» INSTRUCTION
Up to and including the line with "PITCH = math.atan((HORIZON - PH / 2) / FPX)", write out the listing from its first line, minus the pictures.

» DATA SEGMENT

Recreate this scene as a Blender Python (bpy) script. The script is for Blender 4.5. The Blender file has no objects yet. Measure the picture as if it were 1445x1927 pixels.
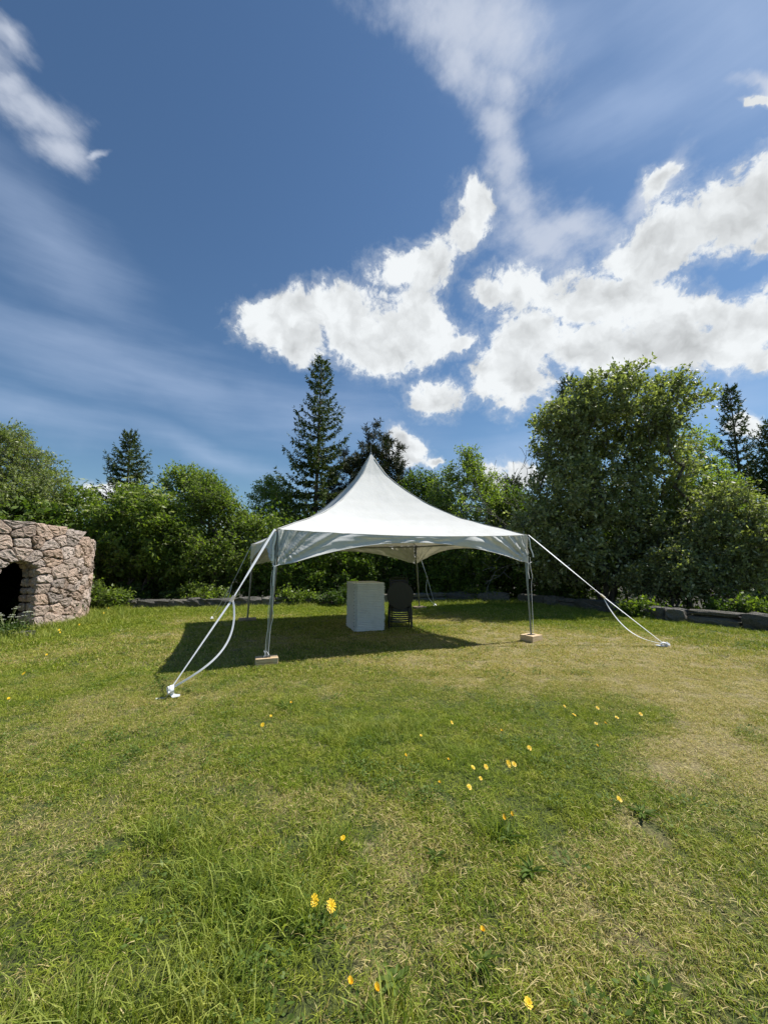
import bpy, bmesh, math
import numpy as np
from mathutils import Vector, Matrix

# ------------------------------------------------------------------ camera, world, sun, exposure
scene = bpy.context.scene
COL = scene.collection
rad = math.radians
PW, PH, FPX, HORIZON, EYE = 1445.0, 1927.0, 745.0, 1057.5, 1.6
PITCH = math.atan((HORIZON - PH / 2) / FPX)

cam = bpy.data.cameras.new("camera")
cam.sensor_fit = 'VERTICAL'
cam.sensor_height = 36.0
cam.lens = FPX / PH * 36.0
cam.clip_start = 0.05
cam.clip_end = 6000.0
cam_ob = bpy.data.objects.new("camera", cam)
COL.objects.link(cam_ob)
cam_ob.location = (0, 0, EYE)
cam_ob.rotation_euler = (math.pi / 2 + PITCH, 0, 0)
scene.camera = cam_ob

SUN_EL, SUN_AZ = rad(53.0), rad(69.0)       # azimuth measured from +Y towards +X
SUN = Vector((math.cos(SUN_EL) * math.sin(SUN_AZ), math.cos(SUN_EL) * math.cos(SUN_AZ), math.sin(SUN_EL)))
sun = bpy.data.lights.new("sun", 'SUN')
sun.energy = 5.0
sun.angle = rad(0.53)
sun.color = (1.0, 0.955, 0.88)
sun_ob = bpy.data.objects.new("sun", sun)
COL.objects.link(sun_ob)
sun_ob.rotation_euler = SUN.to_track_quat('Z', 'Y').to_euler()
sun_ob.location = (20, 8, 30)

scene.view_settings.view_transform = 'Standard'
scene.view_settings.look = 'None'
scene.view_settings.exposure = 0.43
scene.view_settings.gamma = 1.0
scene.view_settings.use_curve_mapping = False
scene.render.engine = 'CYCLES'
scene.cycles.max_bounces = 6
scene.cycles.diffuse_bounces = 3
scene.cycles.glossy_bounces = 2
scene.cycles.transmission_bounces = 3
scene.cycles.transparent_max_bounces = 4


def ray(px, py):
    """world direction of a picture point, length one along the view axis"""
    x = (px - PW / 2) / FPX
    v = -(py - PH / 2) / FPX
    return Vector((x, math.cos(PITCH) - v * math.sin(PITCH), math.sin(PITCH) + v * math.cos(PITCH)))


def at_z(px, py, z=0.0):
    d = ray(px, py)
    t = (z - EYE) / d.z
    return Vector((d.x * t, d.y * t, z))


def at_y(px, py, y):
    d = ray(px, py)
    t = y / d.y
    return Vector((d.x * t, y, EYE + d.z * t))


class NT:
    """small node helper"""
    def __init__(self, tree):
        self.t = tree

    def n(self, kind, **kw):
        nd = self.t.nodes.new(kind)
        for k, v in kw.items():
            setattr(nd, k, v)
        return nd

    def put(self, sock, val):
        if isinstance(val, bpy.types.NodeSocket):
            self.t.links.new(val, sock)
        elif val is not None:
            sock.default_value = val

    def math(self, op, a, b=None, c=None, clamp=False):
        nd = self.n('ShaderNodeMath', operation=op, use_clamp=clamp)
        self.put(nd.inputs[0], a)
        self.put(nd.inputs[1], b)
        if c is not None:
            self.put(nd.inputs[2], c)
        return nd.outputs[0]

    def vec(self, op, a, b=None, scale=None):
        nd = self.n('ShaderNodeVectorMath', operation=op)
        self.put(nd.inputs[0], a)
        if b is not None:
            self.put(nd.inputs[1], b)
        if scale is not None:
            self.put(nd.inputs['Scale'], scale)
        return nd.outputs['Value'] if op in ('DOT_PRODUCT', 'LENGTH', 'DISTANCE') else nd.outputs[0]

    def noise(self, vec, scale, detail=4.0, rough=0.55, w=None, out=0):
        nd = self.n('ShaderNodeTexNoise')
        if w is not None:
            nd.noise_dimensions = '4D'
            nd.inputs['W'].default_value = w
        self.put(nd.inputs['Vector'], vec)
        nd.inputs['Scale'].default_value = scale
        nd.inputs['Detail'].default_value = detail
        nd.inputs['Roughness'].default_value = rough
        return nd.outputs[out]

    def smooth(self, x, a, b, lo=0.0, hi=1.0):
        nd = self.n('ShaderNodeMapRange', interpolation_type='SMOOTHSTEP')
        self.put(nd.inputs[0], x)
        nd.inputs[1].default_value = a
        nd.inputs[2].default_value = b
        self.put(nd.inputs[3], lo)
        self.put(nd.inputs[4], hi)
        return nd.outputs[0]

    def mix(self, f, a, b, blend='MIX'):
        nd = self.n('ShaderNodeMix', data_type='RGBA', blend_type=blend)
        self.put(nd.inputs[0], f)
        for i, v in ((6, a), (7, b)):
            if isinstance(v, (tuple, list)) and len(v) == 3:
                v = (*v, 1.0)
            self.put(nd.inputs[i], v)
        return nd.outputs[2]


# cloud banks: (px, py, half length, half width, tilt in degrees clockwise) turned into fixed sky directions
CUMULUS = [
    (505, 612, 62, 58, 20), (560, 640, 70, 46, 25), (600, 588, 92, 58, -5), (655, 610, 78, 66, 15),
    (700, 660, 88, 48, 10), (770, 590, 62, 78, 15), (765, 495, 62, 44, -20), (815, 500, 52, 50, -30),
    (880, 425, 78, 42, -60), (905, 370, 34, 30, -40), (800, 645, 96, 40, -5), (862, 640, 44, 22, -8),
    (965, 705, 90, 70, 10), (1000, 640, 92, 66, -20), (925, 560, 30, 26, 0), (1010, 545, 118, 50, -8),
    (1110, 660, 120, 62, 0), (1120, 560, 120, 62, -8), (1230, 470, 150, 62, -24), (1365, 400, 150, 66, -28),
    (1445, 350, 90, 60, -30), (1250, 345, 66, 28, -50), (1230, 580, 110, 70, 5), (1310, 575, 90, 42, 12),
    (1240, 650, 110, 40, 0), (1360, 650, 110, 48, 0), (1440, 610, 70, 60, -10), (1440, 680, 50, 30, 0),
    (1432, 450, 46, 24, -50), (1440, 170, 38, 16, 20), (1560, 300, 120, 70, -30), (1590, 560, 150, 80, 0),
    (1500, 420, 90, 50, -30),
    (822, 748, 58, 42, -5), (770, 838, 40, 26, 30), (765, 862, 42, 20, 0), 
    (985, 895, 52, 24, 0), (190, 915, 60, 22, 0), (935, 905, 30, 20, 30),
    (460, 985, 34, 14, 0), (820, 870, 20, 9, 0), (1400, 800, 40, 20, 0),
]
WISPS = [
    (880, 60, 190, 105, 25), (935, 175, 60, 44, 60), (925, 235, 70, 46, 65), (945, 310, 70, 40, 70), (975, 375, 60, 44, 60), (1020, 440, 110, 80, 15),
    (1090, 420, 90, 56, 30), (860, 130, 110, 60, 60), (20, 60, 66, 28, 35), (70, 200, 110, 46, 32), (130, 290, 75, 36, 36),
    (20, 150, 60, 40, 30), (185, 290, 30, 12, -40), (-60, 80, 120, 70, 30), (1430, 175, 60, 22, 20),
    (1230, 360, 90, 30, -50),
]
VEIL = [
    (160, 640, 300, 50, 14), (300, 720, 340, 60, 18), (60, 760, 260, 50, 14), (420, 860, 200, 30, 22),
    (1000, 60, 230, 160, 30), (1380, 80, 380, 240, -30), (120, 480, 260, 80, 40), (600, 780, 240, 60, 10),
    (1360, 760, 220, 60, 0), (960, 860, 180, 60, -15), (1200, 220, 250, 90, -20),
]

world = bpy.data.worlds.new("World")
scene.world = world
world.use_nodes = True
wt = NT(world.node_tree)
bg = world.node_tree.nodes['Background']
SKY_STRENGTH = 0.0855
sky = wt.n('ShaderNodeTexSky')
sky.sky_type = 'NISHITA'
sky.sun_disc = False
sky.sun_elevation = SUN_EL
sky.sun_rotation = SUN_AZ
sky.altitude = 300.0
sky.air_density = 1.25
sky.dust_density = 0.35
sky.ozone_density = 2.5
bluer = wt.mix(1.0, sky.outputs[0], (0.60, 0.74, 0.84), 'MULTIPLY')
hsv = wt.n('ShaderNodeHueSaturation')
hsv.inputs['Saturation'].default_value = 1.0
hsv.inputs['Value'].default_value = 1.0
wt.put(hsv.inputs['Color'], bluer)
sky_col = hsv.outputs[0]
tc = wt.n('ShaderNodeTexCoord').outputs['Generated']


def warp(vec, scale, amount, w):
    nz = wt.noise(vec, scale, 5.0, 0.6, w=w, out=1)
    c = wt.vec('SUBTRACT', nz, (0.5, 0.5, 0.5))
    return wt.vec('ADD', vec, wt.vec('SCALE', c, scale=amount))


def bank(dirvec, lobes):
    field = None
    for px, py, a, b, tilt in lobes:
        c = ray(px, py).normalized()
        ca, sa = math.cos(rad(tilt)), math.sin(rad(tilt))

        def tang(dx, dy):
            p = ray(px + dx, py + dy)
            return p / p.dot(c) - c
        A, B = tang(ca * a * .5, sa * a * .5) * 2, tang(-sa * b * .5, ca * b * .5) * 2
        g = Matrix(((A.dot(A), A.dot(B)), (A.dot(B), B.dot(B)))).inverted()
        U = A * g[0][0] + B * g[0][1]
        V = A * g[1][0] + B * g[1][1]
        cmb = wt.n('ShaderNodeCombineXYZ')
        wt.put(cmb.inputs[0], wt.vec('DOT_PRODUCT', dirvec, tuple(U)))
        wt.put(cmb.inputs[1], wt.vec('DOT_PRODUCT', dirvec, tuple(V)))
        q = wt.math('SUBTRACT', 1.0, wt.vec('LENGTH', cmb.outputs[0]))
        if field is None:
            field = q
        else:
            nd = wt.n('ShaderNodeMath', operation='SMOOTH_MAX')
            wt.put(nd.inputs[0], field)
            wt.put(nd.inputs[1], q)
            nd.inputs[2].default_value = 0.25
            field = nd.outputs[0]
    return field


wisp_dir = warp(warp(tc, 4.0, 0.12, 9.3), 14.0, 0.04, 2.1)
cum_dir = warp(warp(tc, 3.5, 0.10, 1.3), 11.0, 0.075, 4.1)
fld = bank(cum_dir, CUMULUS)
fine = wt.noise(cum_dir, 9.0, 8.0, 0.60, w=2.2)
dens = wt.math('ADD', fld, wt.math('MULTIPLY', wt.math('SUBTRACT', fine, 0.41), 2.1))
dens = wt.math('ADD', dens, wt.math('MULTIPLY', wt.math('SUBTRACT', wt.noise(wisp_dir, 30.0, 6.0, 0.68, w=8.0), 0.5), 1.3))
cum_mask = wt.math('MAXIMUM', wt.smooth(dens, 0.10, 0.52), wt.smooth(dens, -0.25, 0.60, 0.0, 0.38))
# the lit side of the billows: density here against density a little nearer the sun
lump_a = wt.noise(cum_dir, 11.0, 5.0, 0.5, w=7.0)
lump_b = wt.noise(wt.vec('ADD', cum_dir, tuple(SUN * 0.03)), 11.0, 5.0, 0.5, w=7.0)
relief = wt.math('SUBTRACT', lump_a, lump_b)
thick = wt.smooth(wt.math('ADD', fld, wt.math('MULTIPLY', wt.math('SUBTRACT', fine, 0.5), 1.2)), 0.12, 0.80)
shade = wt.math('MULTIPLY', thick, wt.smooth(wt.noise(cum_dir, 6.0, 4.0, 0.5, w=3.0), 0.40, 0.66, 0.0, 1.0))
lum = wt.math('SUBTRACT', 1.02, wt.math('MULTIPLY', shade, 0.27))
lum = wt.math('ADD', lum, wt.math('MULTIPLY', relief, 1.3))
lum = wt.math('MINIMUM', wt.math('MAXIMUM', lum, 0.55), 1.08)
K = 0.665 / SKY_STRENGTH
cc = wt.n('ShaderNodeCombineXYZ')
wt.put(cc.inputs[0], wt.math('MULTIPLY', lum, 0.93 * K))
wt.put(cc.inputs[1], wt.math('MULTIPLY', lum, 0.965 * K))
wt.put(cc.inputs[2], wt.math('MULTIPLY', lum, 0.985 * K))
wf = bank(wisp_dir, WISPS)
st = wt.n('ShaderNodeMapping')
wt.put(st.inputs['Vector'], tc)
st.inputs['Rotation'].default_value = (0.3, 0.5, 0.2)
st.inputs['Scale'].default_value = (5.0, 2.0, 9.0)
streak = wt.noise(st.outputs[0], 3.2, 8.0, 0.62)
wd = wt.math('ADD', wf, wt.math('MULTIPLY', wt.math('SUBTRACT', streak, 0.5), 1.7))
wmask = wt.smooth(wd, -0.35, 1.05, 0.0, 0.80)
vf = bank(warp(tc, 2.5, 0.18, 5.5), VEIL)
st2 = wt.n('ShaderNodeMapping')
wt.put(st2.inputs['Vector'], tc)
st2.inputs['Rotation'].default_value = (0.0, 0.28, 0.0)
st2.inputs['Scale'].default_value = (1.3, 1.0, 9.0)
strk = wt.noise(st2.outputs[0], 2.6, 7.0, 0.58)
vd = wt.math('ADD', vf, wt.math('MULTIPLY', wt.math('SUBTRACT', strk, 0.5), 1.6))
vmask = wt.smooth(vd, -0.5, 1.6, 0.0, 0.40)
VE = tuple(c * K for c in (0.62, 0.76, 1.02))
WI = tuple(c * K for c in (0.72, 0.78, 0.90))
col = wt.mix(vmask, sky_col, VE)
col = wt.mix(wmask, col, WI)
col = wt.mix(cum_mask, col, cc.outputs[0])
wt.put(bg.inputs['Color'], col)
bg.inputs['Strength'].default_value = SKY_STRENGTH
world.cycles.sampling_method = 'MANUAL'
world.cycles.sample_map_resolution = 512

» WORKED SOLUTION
Recreate this scene as a Blender Python (bpy) script. The script is for Blender 4.5. The Blender file has no objects yet. Measure the picture as if it were 1445x1927 pixels.
import bpy, bmesh, math
import numpy as np
from mathutils import Vector, Matrix

# ------------------------------------------------------------------ camera, world, sun, exposure
scene = bpy.context.scene
COL = scene.collection
rad = math.radians
PW, PH, FPX, HORIZON, EYE = 1445.0, 1927.0, 745.0, 1057.5, 1.6
PITCH = math.atan((HORIZON - PH / 2) / FPX)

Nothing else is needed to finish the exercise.